*** RECORD EXTRACTS

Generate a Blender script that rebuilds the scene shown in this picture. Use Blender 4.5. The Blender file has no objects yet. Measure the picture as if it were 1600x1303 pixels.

******
*** RECORD EXTRACTS

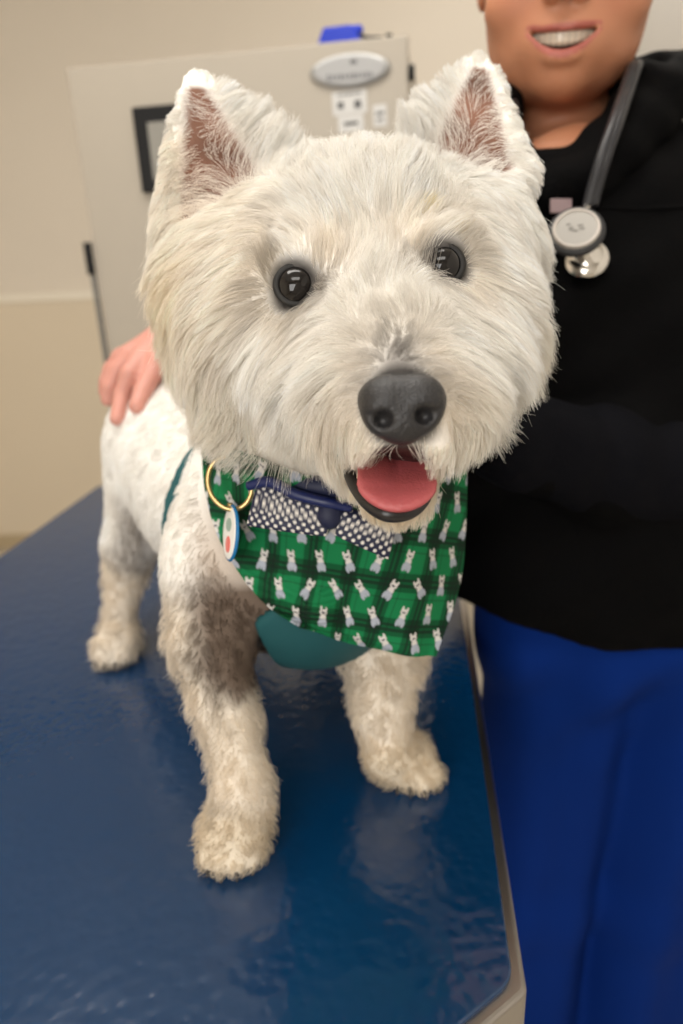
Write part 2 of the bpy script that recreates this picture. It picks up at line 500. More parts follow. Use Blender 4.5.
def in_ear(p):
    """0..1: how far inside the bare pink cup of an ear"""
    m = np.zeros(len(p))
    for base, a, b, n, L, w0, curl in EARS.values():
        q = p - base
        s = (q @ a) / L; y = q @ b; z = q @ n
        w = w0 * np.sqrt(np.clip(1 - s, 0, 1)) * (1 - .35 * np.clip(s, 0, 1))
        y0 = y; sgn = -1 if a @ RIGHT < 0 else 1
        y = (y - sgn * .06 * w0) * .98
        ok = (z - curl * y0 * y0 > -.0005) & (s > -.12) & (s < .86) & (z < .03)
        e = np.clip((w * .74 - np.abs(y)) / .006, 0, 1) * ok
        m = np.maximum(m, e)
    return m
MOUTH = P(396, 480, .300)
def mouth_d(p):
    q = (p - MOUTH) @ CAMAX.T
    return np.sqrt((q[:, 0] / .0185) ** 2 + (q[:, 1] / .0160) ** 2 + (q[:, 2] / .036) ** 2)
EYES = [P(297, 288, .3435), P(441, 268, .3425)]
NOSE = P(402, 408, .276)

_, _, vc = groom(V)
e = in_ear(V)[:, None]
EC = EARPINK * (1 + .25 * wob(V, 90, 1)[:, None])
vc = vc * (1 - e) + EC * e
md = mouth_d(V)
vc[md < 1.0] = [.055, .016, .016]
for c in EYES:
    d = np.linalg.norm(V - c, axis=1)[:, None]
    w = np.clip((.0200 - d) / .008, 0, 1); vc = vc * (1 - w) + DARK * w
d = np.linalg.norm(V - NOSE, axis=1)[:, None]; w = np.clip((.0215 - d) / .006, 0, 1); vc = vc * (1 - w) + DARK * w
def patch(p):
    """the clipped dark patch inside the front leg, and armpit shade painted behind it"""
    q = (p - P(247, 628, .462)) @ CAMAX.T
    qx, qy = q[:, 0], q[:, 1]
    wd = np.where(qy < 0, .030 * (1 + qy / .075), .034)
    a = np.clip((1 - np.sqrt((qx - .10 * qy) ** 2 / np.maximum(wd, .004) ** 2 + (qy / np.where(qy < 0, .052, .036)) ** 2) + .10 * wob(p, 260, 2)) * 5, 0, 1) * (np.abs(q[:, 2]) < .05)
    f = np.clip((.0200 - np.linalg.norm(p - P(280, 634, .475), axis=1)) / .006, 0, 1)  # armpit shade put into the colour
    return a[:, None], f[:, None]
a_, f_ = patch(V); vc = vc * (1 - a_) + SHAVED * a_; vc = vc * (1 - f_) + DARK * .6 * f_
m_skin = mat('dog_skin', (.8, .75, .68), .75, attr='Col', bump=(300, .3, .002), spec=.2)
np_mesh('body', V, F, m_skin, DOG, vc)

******

**WHAT IS NEEDED**
Using the material above, copy every line in which the string "that" occurs.

**RESULT FOR THIS TASK**
Generate a Blender script that rebuilds the scene shown in this picture. Use Blender 4.5. The Blender file has no objects yet. Measure the picture as if it were 1600x1303 pixels.
Write part 2 of the bpy script that recreates this picture. It picks up at line 500. More parts follow. Use Blender 4.5.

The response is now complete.